Thursday, February 01, 2007

What is It Good For?

[posted by Callimachus]


"Well I'm as much agin killin' as ever sir. But it was this way Colonel: When I started out I felt just like you said, but when I hear them machine guns a goin' and all them fellas are droppin' around me, I figured them guns was killin' hundreds maybe thousands and there weren't nothin' anybody could do, but to stop them guns. And that's what I done." [Alvin York (Gary Cooper) in "Sgt. York"]

You know, I've spent a considerable amount of time, and made no little amount of money, writing about the American Civil War. As time goes by I am more amazed and moved by the heroics of average men at Spotsylvania and Kennesaw. The closer you get, in imagination, to where they stood and what they did, the more astonished I am by their devotion -- Lincoln's well-chosen word. Every summer, if I can, I walk the mile or so from the woods of Seminary Ridge in the steps of Pickett's men to the angle in the low stone wall where the 72nd Pennsylvania stood its ground.

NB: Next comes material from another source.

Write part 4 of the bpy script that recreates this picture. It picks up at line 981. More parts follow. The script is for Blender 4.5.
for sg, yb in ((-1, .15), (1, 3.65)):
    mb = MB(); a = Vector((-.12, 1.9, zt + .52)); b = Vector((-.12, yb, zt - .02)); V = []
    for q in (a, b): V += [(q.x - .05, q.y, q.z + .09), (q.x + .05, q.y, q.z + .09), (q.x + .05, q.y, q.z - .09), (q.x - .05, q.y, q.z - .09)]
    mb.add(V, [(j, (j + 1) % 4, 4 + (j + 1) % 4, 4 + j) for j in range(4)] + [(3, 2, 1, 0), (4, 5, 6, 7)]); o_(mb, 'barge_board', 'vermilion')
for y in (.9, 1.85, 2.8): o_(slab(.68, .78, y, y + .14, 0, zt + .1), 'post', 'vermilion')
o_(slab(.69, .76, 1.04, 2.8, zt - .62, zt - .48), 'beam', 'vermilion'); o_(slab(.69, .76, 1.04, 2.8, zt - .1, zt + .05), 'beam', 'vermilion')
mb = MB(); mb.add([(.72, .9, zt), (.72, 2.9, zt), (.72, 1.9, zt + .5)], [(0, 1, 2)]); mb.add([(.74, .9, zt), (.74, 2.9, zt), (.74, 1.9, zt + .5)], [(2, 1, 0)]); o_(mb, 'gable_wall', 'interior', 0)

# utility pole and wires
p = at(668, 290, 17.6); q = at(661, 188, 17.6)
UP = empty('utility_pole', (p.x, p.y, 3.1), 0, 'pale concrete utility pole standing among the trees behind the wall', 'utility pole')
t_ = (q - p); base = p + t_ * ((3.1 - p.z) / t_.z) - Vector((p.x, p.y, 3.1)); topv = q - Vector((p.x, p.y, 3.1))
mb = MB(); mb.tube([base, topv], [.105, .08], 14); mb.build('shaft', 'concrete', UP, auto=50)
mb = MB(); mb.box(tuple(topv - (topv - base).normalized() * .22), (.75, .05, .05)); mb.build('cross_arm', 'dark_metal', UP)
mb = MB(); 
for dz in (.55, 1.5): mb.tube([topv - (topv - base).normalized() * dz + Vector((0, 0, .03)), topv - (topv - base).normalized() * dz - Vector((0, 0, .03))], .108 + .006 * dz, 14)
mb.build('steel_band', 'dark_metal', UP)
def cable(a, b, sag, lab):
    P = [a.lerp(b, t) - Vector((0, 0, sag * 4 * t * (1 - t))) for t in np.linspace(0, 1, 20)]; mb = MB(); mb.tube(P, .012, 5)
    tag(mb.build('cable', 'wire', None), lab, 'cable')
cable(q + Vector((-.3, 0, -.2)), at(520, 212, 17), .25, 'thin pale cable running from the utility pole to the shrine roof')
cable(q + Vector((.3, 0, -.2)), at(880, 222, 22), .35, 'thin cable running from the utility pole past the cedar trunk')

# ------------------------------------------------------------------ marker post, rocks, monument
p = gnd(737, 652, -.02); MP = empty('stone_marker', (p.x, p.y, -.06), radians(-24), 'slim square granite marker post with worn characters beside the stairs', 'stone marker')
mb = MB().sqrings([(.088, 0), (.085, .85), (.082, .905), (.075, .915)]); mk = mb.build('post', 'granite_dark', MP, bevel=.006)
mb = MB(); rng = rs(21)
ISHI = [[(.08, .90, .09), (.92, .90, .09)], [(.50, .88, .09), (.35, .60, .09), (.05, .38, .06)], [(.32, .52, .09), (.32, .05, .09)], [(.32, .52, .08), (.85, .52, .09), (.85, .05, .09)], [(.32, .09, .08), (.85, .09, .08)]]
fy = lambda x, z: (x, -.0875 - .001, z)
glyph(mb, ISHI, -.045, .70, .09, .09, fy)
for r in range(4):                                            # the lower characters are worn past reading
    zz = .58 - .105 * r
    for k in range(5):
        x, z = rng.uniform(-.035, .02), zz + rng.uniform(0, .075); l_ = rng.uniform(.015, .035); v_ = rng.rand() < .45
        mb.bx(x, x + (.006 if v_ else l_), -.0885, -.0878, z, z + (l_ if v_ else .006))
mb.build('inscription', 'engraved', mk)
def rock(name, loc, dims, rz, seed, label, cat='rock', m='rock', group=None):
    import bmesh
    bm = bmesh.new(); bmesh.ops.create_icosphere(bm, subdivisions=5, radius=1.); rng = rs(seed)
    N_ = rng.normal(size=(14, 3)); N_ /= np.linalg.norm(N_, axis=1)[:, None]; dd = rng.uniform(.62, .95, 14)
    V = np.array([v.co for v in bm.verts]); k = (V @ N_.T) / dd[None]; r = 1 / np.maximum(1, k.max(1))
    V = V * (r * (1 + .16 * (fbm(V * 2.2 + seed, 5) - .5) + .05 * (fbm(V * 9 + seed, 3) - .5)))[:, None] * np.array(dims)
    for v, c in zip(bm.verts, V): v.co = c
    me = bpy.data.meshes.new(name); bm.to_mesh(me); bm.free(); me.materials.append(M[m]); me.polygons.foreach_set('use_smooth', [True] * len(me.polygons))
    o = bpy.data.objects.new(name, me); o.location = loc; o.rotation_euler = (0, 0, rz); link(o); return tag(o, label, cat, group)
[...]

I have a huge pile of research on two communities, one north one south, homefront and in service, that someday could be distilled into yet another book.

And the more I studied it, the more I realized it was an awful tragedy, a horrible mistake. Not just for the dead and maimed. Not least because of this: We watch American government career this way and that, now a swollen presidential head, now a renegade Supreme Court, now a meddling Congress, and yet we still foolishly revere the men who stripped the brakes off the thing back in 1861, the better to subjugate the South.

Saying the war was a mistake, a tragedy, a horror that should have been avoided, means saying American blacks should have remained in slavery, and in some cases suffered unspeakably, until 1900 or 1920 or who knows when. Saying "no" to war doesn't keep your hands above the stain.

I wish Gettysburg was just another run-to-seed central Pennsylvania county town, as obscure in the world's eyes as Carlisle or Hanover or Chambersburg. That field I cross every summer would have gone for a Target store years ago. No one would be any the wiser.